Delicious Archaeology: Baking From a 19th-Century Cookbook

Apr 07, 2014 16:07

I grew up eating a lot of food traditional to my Canadian ancestors. We rarely purchased pre-made baked goods, and my mother baked almost everything from scratch. My family were gatherer/hunters, and much of our food came from our farm or from the wilds. I grew up cooking on wood stoves and over campfires with wood we gathered with our dog or pony teams, so I suspect my understanding of foods differs from that of people from urban, western upbringings. I was once used to cooking and baking in the ways my ancestors did over the past couple of hundred years. Although I now cook with modern implements I find the food tastes quite similar as long as I'm using comparable ingredients.

A while back, I picked up a copy of Dorothy Duncan's Nothing More Comforting: Canada's Heritage Food. It contains a variety of recipes similar to the ones I grew up with. I chose a recipe for honey bread because I had all of the ingredients in my larder already. This recipe was first published in 1896 in Fanny Merritt Farmer's The Boston Cooking School Cook Book. It was only about this time that honey was first listed as an ingredient in recipe books. Before that time, honey was served as an accompaniment to scones, tea, and such.

The recipe is as follows:

2 cups flour
1 teaspoon baking powder
1 teaspoon soda
1 teaspoon salt
1/2 teaspoon cinnamon
1 teaspoon ginger
1/2 cup strained honey
1 egg, lightly beaten
1 cup milk

Mix and sift dry ingredients. Add others. Beat thoroughly. Bake in loaf or bread stick pans in moderate oven, 350*F. Makes 1 loaf.

These would have been staple ingredients in a Canadian larder around the turn of the 20th century, available from the local grocer. The fresh ingredients such as honey, eggs, and milk, were produced on many farms, and flour was available from grain mills.

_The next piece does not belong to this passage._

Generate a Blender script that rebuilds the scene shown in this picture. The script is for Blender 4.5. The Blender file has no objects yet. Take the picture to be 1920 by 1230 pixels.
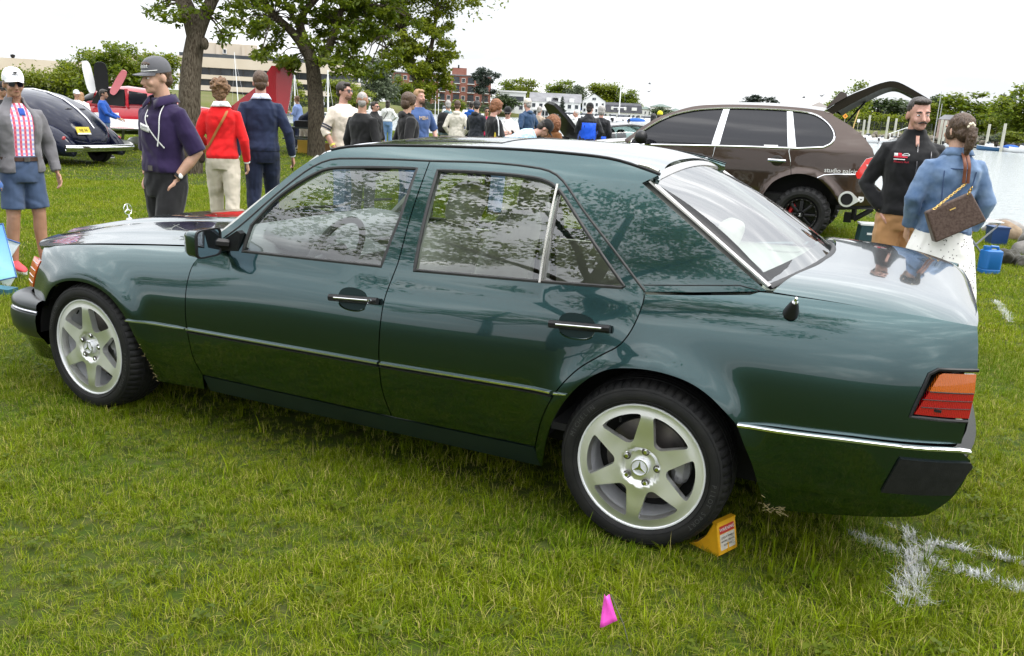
import bpy, bmesh, math, random
import numpy as np
from mathutils import Vector, Matrix, Euler
from mathutils.geometry import delaunay_2d_cdt
random.seed(11)
rng = np.random.default_rng(11)
SC = bpy.context.scene
COL = SC.collection
PI = math.pi
sin, cos = math.sin, math.cos
# ------------------------------------------------------------------ camera
cd = bpy.data.cameras.new('camera')
cam = bpy.data.objects.new('camera', cd)
COL.objects.link(cam)
CY, CP, CR = -0.4229, 0.2495, 0.0488
fw = Vector((sin(CY) * cos(CP), cos(CY) * cos(CP), -sin(CP)))
r0 = Vector((cos(CY), -sin(CY), 0))
u0 = r0.cross(fw)
rr = cos(CR) * r0 + sin(CR) * u0
uu = -sin(CR) * r0 + cos(CR) * u0
cam.matrix_world = Matrix(((rr.x, uu.x, -fw.x, 3.5355), (rr.y, uu.y, -fw.y, -3.6862), (rr.z, uu.z, -fw.z, 1.5418), (0, 0, 0, 1)))
cd.sensor_width = 36
cd.lens = 36 * 1602.87 / 1920
cd.clip_start, cd.clip_end = 0.05, 6000
SC.camera = cam
# ------------------------------------------------------------------ world, sun, exposure
SUN_EL, SUN_AZ = math.radians(60), math.radians(75)      # azimuth clockwise from +Y
wd = bpy.data.worlds.new('World')
SC.world = wd
wd.use_nodes = True
nt = wd.node_tree
nt.nodes.clear()
N = nt.nodes.new
out = N('ShaderNodeOutputWorld')
bg = N('ShaderNodeBackground')
bg.inputs['Strength'].default_value = 0.1
sky = N('ShaderNodeTexSky')
sky.sky_type = 'NISHITA'
sky.sun_disc = False
sky.sun_elevation = SUN_EL
sky.sun_rotation = SUN_AZ
tc = N('ShaderNodeTexCoord')
mp = N('ShaderNodeMapping')
mp.inputs['Scale'].default_value = (1.1, 1.1, 4.2)
nz = N('ShaderNodeTexNoise')
nz.inputs['Scale'].default_value = 3.4
nz.inputs['Detail'].default_value = 7
nz.inputs['Roughness'].default_value = 0.55
nz.inputs['Distortion'].default_value = 0.4
cr = N('ShaderNodeValToRGB')
cr.color_ramp.elements[0].position = 0.40
cr.color_ramp.elements[0].color = (0.50, 0.515, 0.54, 1)
cr.color_ramp.elements[1].position = 0.70
cr.color_ramp.elements[1].color = (1, 1, 1, 1)
e = cr.color_ramp.elements.new(0.55)
e.color = (0.60, 0.612, 0.63, 1)
sc = N('ShaderNodeVectorMath')
sc.operation = 'SCALE'
sx = N('ShaderNodeSeparateXYZ')
cl = N('ShaderNodeMapRange')                 # an overcast sky is brighter overhead than at the horizon
cl.inputs['From Min'].default_value = 0.06
cl.inputs['From Max'].default_value = 0.8
cl.inputs['To Min'].default_value = 11.0
cl.inputs['To Max'].default_value = 29.0
mx = N('ShaderNodeMix')
mx.data_type = 'RGBA'
mx.inputs['Factor'].default_value = 0.92
L = nt.links.new
L(tc.outputs['Generated'], mp.inputs['Vector'])
L(mp.outputs['Vector'], nz.inputs['Vector'])
L(tc.outputs['Generated'], sx.inputs[0])
L(sx.outputs['Z'], cl.inputs['Value'])
L(cl.outputs['Result'], sc.inputs['Scale'])
L(nz.outputs['Fac'], cr.inputs['Fac'])
L(cr.outputs['Color'], sc.inputs[0])
L(sky.outputs['Color'], mx.inputs['A'])
L(sc.outputs['Vector'], mx.inputs['B'])
L(mx.outputs['Result'], bg.inputs['Color'])
L(bg.outputs['Background'], out.inputs['Surface'])
sl = bpy.data.lights.new('sun', 'SUN')
sl.energy = 1.4
sl.angle = math.radians(32)
sl.color = (1.0, 0.955, 0.89)
sun = bpy.data.objects.new('sun', sl)
COL.objects.link(sun)
sdir = Vector((sin(SUN_AZ) * cos(SUN_EL), cos(SUN_AZ) * cos(SUN_EL), sin(SUN_EL)))
sun.location = sdir * 60
sun.rotation_euler = sdir.to_track_quat('Z', 'Y').to_euler()
vs = SC.view_settings
vs.view_transform = 'Standard'
vs.look = 'None'
vs.exposure = 0.85
vs.gamma = 1.0
vs.use_curve_mapping = False
SC.cycles.max_bounces = 8
SC.cycles.transparent_max_bounces = 16
SC.cycles.use_denoising = True
# ------------------------------------------------------------------ helpers
MATS = {}
def mat(name, col, rough=0.6, metal=0.0, col2=None, vscale=8.0, bump=0.0, bscale=40.0, coat=0.0, coatr=0.02, spec=0.5,
  sheen=0.0, stretch=None, detail=5.0, lo=0.35, hi=0.65, emit=None, sss=0.0):
 if name in MATS:
  return MATS[name]
 m = bpy.data.materials.new(name)
 m.use_nodes = True
 t = m.node_tree
 b = t.nodes['Principled BSDF']
 b.inputs['Base Color'].default_value = (*col, 1)
 b.inputs['Roughness'].default_value = rough
 b.inputs['Metallic'].default_value = metal
 b.inputs['Coat Weight'].default_value = coat
 b.inputs['Coat Roughness'].default_value = coatr
 b.inputs['Specular IOR Level'].default_value = spec
 b.inputs['Sheen Weight'].default_value = sheen
 if sss:
  b.inputs['Subsurface Weight'].default_value = sss
  b.inputs['Subsurface Radius'].default_value = (0.012, 0.004, 0.002)
 if emit:
  b.inputs['Emission Color'].default_value = (*emit[:3], 1)
  b.inputs['Emission Strength'].default_value = emit[3]
 co = t.nodes.new('ShaderNodeTexCoord')
 src = co.outputs['Object']
 if stretch:
  mpn = t.nodes.new('ShaderNodeMapping')
  mpn.inputs['Scale'].default_value = stretch
  t.links.new(src, mpn.inputs['Vector'])
  src = mpn.outputs['Vector']
 if col2:
  n = t.nodes.new('ShaderNodeTexNoise')
  n.inputs['Scale'].default_value = vscale
  n.inputs['Detail'].default_value = detail
  t.links.new(src, n.inputs['Vector'])
  r = t.nodes.new('ShaderNodeValToRGB')
  r.color_ramp.elements[0].position = lo
  r.color_ramp.elements[1].position = hi
  r.color_ramp.elements[0].color = (*col, 1)
  r.color_ramp.elements[1].color = (*col2, 1)
  t.links.new(n.outputs['Fac'], r.inputs['Fac'])
  t.links.new(r.outputs['Color'], b.inputs['Base Color'])
 if bump:
  n2 = t.nodes.new('ShaderNodeTexNoise')
  n2.inputs['Scale'].default_value = bscale
  n2.inputs['Detail'].default_value = 6
  t.links.new(src, n2.inputs['Vector'])
  bp = t.nodes.new('ShaderNodeBump')
  bp.inputs['Strength'].default_value = bump
  bp.inputs['Distance'].default_value = 0.02
  t.links.new(n2.outputs['Fac'], bp.inputs['Height'])
  t.links.new(bp.outputs['Normal'], b.inputs['Normal'])
 MATS[name] = m
 return m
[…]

If you're familiar with baking, you may notice that a cooking time isn't listed. Neither does it say if the pan should be greased or powdered. I made the guess that I should cook it for about 45 minutes, as that's about how long it takes a gingerbread loaf to cook. I also lightly greased the loaf pan with butter.

Here are my assembled ingredients:



I sifted the dry ingredients together and added the wet ones in a steel bowl.



I mixed them up with a fork.

Despite the amount of honey, the batter is not sweet.



I then put it all in the loaf pan and popped it into the 350* oven for 45 minutes. I have the luxury of an electric timer. Before these were invented, one had to keep a close eye on whatever was cooking, and keep the stove appropriately stoked with the coals at the right heat. Modern ovens and timers have made it much easier to multitask.

After a few minutes, my home smelled of warm honey and spices.

When the timer went off, I poked the loaf with a toothpick to see if it was done. Growing up, I used a piece of straw to do the same thing. The bread was cooked through, so I pulled the pan out of the oven, slid a knife around the edges to make sure it wasn't stuck to the sides, and plopped it out onto a cutting board. After it had cooled for a few minutes, I cut off a couple of slices.



As you can see, there is an interesting two-tone effect. It's paler on the top interior than on the bottom interior. The texture is springy, though from the crumbs I suspect it will dry quickly if not kept in a breadbox. The flavour subtly sweet, and would be excellent served with a pat of butter and/or some jam or marmalade. It has a slow-building, but not overwhelming, ginger aftertaste. It tastes like something my great-grandmother would have made. I would make this recipe again.